--- BEGIN Given data ---

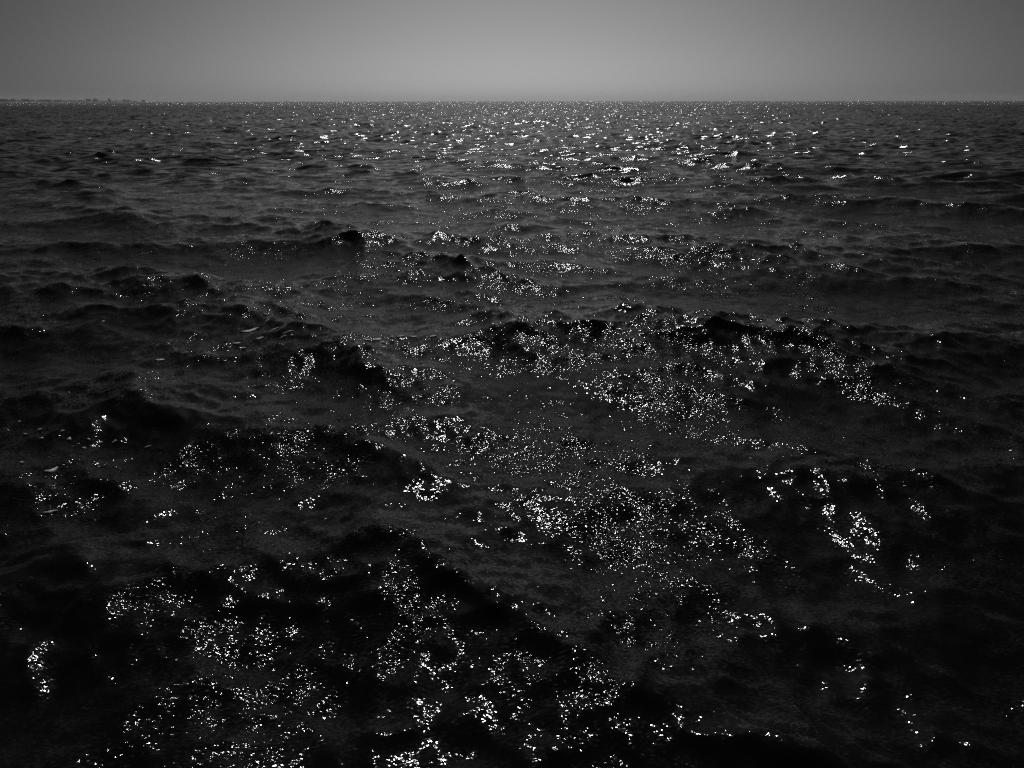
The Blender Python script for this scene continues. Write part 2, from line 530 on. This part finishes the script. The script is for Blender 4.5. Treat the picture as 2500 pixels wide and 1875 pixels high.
def foam(x, y, length, width, ang, label, seed, curl=0.0):
    """a raft of bubbles: tapering, uneven outline, domed, lying on the water surface"""
    rnd = random.Random(seed)
    nu, nv = (22, 7) if length > 0.3 else (10, 5)
    a = R(ang); ca, sa = math.cos(a), math.sin(a)
    z0 = sea_z(x, y)
    bm = bmesh.new()
    top, bot = [], []
    for i in range(nu):
        u = -1 + 2 * i / (nu - 1)
        half = width * 0.5 * max(0.05, (1 - abs(u) ** 2.2)) * rnd.uniform(0.78, 1.15)
        mid = curl * width * (u * u) + width * 0.12 * math.sin(3.1 * u + seed)
        rt, rb = [], []
        for j in range(nv):
            v = -1 + 2 * j / (nv - 1)
            lx, ly = u * length * 0.5, mid + v * half
            wx, wy = x + ca * lx - sa * ly, y + sa * lx + ca * ly
            zs = sea_z(wx, wy)
            dome = 0.012 * (1 - v * v) * (1 - u ** 4) + rnd.uniform(0.0, 0.006) * (1 - abs(v))
            rt.append(bm.verts.new((wx - x, wy - y, zs - z0 + 0.006 + dome)))
            rb.append(bm.verts.new((wx - x, wy - y, zs - z0 - 0.012)))
        top.append(rt); bot.append(rb)
    for i in range(nu - 1):
        for j in range(nv - 1):
            bm.faces.new((top[i][j], top[i + 1][j], top[i + 1][j + 1], top[i][j + 1]))
            bm.faces.new((bot[i][j], bot[i][j + 1], bot[i + 1][j + 1], bot[i + 1][j]))
        bm.faces.new((top[i][0], bot[i][0], bot[i + 1][0], top[i + 1][0]))
        bm.faces.new((top[i][-1], top[i + 1][-1], bot[i + 1][-1], bot[i][-1]))
    for e in (0, -1):
        for j in range(nv - 1):
            q = (top[e][j], top[e][j + 1], bot[e][j + 1], bot[e][j])
            bm.faces.new(q if e == 0 else q[::-1])
    for f in bm.faces: f.smooth = True
    o = bm_obj('foam_patch', bm, MAT_FOAM)
    o.location = (x, y, z0)
    tag(o, label, 'foam', 'flecks of foam drifting on the waves')
    return o

FOAMS = [
    (-4.519, 10.738, 0.32, 0.085, 38, 'large spindle-shaped raft of pale foam on the water left of centre'),
    (-4.053, 10.597, 0.20, 0.038, 35, 'thin streak of foam between the large spindle and the long streak'),
    (-3.711, 10.306, 0.20, 0.038, 14, 'long thin streak of foam right of the large foam spindle'),
    (-3.758, 10.164, 0.12, 0.043, 25, 'short bright streak of foam below the long thin streak'),
    (-4.501, 10.104, 0.13, 0.075, 20, 'rounded blob of foam below and left of the large spindle'),
    (-4.478, 11.433, 0.08, 0.048, 20, 'tiny foam fleck highest above the large foam spindle'),
    (-4.168, 10.239, 0.13, 0.075, 20, 'tiny foam fleck between the rounded blob and the short bright streak'),
    (-4.323, 11.064, 0.07, 0.048, 10, 'tiny foam fleck just above and right of the large foam spindle'),
    (-3.596, 10.155, 0.07, 0.041, 120, 'tiny foam fleck under the right end of the long thin streak'),
    (-4.330, 9.925, 0.08, 0.040, 40, 'tiny foam fleck lowest below the large foam spindle'),
    (-2.295, 9.882, 0.13, 0.048, 50, 'leftmost foam fleck of the string above the centre'),
    (-2.176, 10.004, 0.24, 0.070, 62, 'largest fleck in the string of foam flecks above the centre'),
    (-1.846, 10.285, 0.16, 0.040, 45, 'slender foam fleck in the middle of the string above the centre'),
    (-1.632, 10.303, 0.11, 0.072, 0, 'rounded foam fleck right of the slender one above the centre'),
    (-1.941, 10.044, 0.06, 0.048, 0, 'tiny round foam fleck under the string above the centre'),
    (-1.306, 10.309, 0.13, 0.048, 40, 'rightmost foam fleck of the string above the centre'),
    (-1.960, 10.166, 0.06, 0.040, 0, 'tiniest foam fleck just left of the slender one above the centre'),
    (-2.055, 9.879, 0.06, 0.040, 0, 'tiny foam fleck below the largest fleck of the string above the centre'),
    (-6.120, 7.291, 0.04, 0.032, 0, 'tiny foam fleck highest of the group at the left edge'),
    (-6.124, 7.095, 0.05, 0.019, -45, 'thin slanting foam fleck nearest the left edge'),
    (-5.661, 6.993, 0.05, 0.025, 35, 'small foam fleck right of the highest one at the left edge'),
    (-5.326, 6.908, 0.05, 0.025, 40, 'small foam fleck at the upper right of the left-edge group'),
    (-5.801, 6.934, 0.06, 0.025, 0, 'flat pale oval foam fleck low at the left edge'),
    (-5.494, 6.770, 0.05, 0.038, 30, 'foam fleck close above a sparkling patch at the left edge'),
    (-5.197, 6.804, 0.05, 0.045, 60, 'roundest and brightest foam fleck of the group at the left edge'),
    (-4.931, 6.638, 0.05, 0.032, 35, 'lowest foam fleck in the middle of the left-edge group'),
    (-4.850, 6.813, 0.06, 0.038, 30, 'grey foam fleck at the end of a row of four at the left'),
    (-4.696, 6.838, 0.06, 0.030, 40, 'foam fleck right of the row of four at the left'),
    (-4.253, 6.733, 0.07, 0.025, 30, 'long thin foam fleck farthest right in the left-edge group'),
    (-4.983, 6.825, 0.04, 0.030, 0, 'tiniest foam fleck beside the brightest one at the left'),
    (-5.293, 6.157, 0.04, 0.030, 20, 'tiny dim foam fleck just above the curled patch at lower left'),
    (-4.824, 5.938, 0.14, 0.068, 40, 'curled patch of bubbly foam at the lower left edge of the water'),
    (-4.405, 5.258, 0.12, 0.032, 45, 'ragged streak of foam lowest down on the left'),
    (-5.400, 9.380, 0.14, 0.060, 25, 'lone grey foam fleck above the glittering patch at the left'),
    (0.839, 15.233, 0.10, 0.070, 0, 'left one of two flecks of foam under the wave right of centre'),
    (1.147, 15.278, 0.15, 0.090, 0, 'rounded white fleck of foam on the wave right of centre'),
    (1.854, 15.309, 0.16, 0.060, -30, 'white fleck of foam on the far wave right of the rounded fleck'),
]
for n, (x, y, ln, wd, an, lb) in enumerate(FOAMS):
    foam(x, y, ln, wd, an, lb, 100 + n, 0.5 if 'curled' in lb else 0.0)

# ------------------------------------------------------------------ haze over the water
def build_haze():
    bm = bmesh.new()
    bmesh.ops.create_cube(bm, size=1.0)
    S = 2 * (SEA_R + 300.0)
    z0, z1 = -3.0, 45.0
    for v in bm.verts:
        v.co = (v.co.x * S, v.co.y * S, z0 if v.co.z < 0 else z1)
    me = bpy.data.meshes.new('haze'); bm.to_mesh(me); bm.free()
    m, N, L = new_mat('haze_air')
    out = N.new('ShaderNodeOutputMaterial')
    pv = N.new('ShaderNodeVolumePrincipled')
    pv.inputs['Color'].default_value = (HAZE_ALBEDO,) * 3 + (1,)
    pv.inputs['Density'].default_value = HAZE
    pv.inputs['Anisotropy'].default_value = HAZE_G
    L.new(pv.outputs['Volume'], out.inputs['Volume'])
    o = link_mesh('haze', me, m)
    o['kind'] = 'stuff'
    o['label'] = 'thin grey sea haze over the water'
    return o
HAZE, HAZE_ALBEDO, HAZE_G = 0.85e-4, 0.97, 0.55
build_haze()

--- END Given data ---

*Request*:
Reproduce the material in full, word for word, and omit the pictures.

*Answer in full*:
The Blender Python script for this scene continues. Write part 2, from line 530 on. This part finishes the script. The script is for Blender 4.5. Treat the picture as 2500 pixels wide and 1875 pixels high.
def foam(x, y, length, width, ang, label, seed, curl=0.0):
    """a raft of bubbles: tapering, uneven outline, domed, lying on the water surface"""
    rnd = random.Random(seed)
    nu, nv = (22, 7) if length > 0.3 else (10, 5)
    a = R(ang); ca, sa = math.cos(a), math.sin(a)
    z0 = sea_z(x, y)
    bm = bmesh.new()
    top, bot = [], []
    for i in range(nu):
        u = -1 + 2 * i / (nu - 1)
        half = width * 0.5 * max(0.05, (1 - abs(u) ** 2.2)) * rnd.uniform(0.78, 1.15)
        mid = curl * width * (u * u) + width * 0.12 * math.sin(3.1 * u + seed)
        rt, rb = [], []
        for j in range(nv):
            v = -1 + 2 * j / (nv - 1)
            lx, ly = u * length * 0.5, mid + v * half
            wx, wy = x + ca * lx - sa * ly, y + sa * lx + ca * ly
            zs = sea_z(wx, wy)
            dome = 0.012 * (1 - v * v) * (1 - u ** 4) + rnd.uniform(0.0, 0.006) * (1 - abs(v))
            rt.append(bm.verts.new((wx - x, wy - y, zs - z0 + 0.006 + dome)))
            rb.append(bm.verts.new((wx - x, wy - y, zs - z0 - 0.012)))
        top.append(rt); bot.append(rb)
    for i in range(nu - 1):
        for j in range(nv - 1):
            bm.faces.new((top[i][j], top[i + 1][j], top[i + 1][j + 1], top[i][j + 1]))
            bm.faces.new((bot[i][j], bot[i][j + 1], bot[i + 1][j + 1], bot[i + 1][j]))
        bm.faces.new((top[i][0], bot[i][0], bot[i + 1][0], top[i + 1][0]))
        bm.faces.new((top[i][-1], top[i + 1][-1], bot[i + 1][-1], bot[i][-1]))
    for e in (0, -1):
        for j in range(nv - 1):
            q = (top[e][j], top[e][j + 1], bot[e][j + 1], bot[e][j])
            bm.faces.new(q if e == 0 else q[::-1])
    for f in bm.faces: f.smooth = True
    o = bm_obj('foam_patch', bm, MAT_FOAM)
    o.location = (x, y, z0)
    tag(o, label, 'foam', 'flecks of foam drifting on the waves')
    return o

FOAMS = [
    (-4.519, 10.738, 0.32, 0.085, 38, 'large spindle-shaped raft of pale foam on the water left of centre'),
    (-4.053, 10.597, 0.20, 0.038, 35, 'thin streak of foam between the large spindle and the long streak'),
    (-3.711, 10.306, 0.20, 0.038, 14, 'long thin streak of foam right of the large foam spindle'),
    (-3.758, 10.164, 0.12, 0.043, 25, 'short bright streak of foam below the long thin streak'),
    (-4.501, 10.104, 0.13, 0.075, 20, 'rounded blob of foam below and left of the large spindle'),
    (-4.478, 11.433, 0.08, 0.048, 20, 'tiny foam fleck highest above the large foam spindle'),
    (-4.168, 10.239, 0.13, 0.075, 20, 'tiny foam fleck between the rounded blob and the short bright streak'),
    (-4.323, 11.064, 0.07, 0.048, 10, 'tiny foam fleck just above and right of the large foam spindle'),
    (-3.596, 10.155, 0.07, 0.041, 120, 'tiny foam fleck under the right end of the long thin streak'),
    (-4.330, 9.925, 0.08, 0.040, 40, 'tiny foam fleck lowest below the large foam spindle'),
    (-2.295, 9.882, 0.13, 0.048, 50, 'leftmost foam fleck of the string above the centre'),
    (-2.176, 10.004, 0.24, 0.070, 62, 'largest fleck in the string of foam flecks above the centre'),
    (-1.846, 10.285, 0.16, 0.040, 45, 'slender foam fleck in the middle of the string above the centre'),
    (-1.632, 10.303, 0.11, 0.072, 0, 'rounded foam fleck right of the slender one above the centre'),
    (-1.941, 10.044, 0.06, 0.048, 0, 'tiny round foam fleck under the string above the centre'),
    (-1.306, 10.309, 0.13, 0.048, 40, 'rightmost foam fleck of the string above the centre'),
    (-1.960, 10.166, 0.06, 0.040, 0, 'tiniest foam fleck just left of the slender one above the centre'),
    (-2.055, 9.879, 0.06, 0.040, 0, 'tiny foam fleck below the largest fleck of the string above the centre'),
    (-6.120, 7.291, 0.04, 0.032, 0, 'tiny foam fleck highest of the group at the left edge'),
    (-6.124, 7.095, 0.05, 0.019, -45, 'thin slanting foam fleck nearest the left edge'),
    (-5.661, 6.993, 0.05, 0.025, 35, 'small foam fleck right of the highest one at the left edge'),
    (-5.326, 6.908, 0.05, 0.025, 40, 'small foam fleck at the upper right of the left-edge group'),
    (-5.801, 6.934, 0.06, 0.025, 0, 'flat pale oval foam fleck low at the left edge'),
    (-5.494, 6.770, 0.05, 0.038, 30, 'foam fleck close above a sparkling patch at the left edge'),
    (-5.197, 6.804, 0.05, 0.045, 60, 'roundest and brightest foam fleck of the group at the left edge'),
    (-4.931, 6.638, 0.05, 0.032, 35, 'lowest foam fleck in the middle of the left-edge group'),
    (-4.850, 6.813, 0.06, 0.038, 30, 'grey foam fleck at the end of a row of four at the left'),
    (-4.696, 6.838, 0.06, 0.030, 40, 'foam fleck right of the row of four at the left'),
    (-4.253, 6.733, 0.07, 0.025, 30, 'long thin foam fleck farthest right in the left-edge group'),
    (-4.983, 6.825, 0.04, 0.030, 0, 'tiniest foam fleck beside the brightest one at the left'),
    (-5.293, 6.157, 0.04, 0.030, 20, 'tiny dim foam fleck just above the curled patch at lower left'),
    (-4.824, 5.938, 0.14, 0.068, 40, 'curled patch of bubbly foam at the lower left edge of the water'),
    (-4.405, 5.258, 0.12, 0.032, 45, 'ragged streak of foam lowest down on the left'),
    (-5.400, 9.380, 0.14, 0.060, 25, 'lone grey foam fleck above the glittering patch at the left'),
    (0.839, 15.233, 0.10, 0.070, 0, 'left one of two flecks of foam under the wave right of centre'),
    (1.147, 15.278, 0.15, 0.090, 0, 'rounded white fleck of foam on the wave right of centre'),
    (1.854, 15.309, 0.16, 0.060, -30, 'white fleck of foam on the far wave right of the rounded fleck'),
]
for n, (x, y, ln, wd, an, lb) in enumerate(FOAMS):
    foam(x, y, ln, wd, an, lb, 100 + n, 0.5 if 'curled' in lb else 0.0)

# ------------------------------------------------------------------ haze over the water
def build_haze():
    bm = bmesh.new()
    bmesh.ops.create_cube(bm, size=1.0)
    S = 2 * (SEA_R + 300.0)
    z0, z1 = -3.0, 45.0
    for v in bm.verts:
        v.co = (v.co.x * S, v.co.y * S, z0 if v.co.z < 0 else z1)
    me = bpy.data.meshes.new('haze'); bm.to_mesh(me); bm.free()
    m, N, L = new_mat('haze_air')
    out = N.new('ShaderNodeOutputMaterial')
    pv = N.new('ShaderNodeVolumePrincipled')
    pv.inputs['Color'].default_value = (HAZE_ALBEDO,) * 3 + (1,)
    pv.inputs['Density'].default_value = HAZE
    pv.inputs['Anisotropy'].default_value = HAZE_G
    L.new(pv.outputs['Volume'], out.inputs['Volume'])
    o = link_mesh('haze', me, m)
    o['kind'] = 'stuff'
    o['label'] = 'thin grey sea haze over the water'
    return o
HAZE, HAZE_ALBEDO, HAZE_G = 0.85e-4, 0.97, 0.55
build_haze()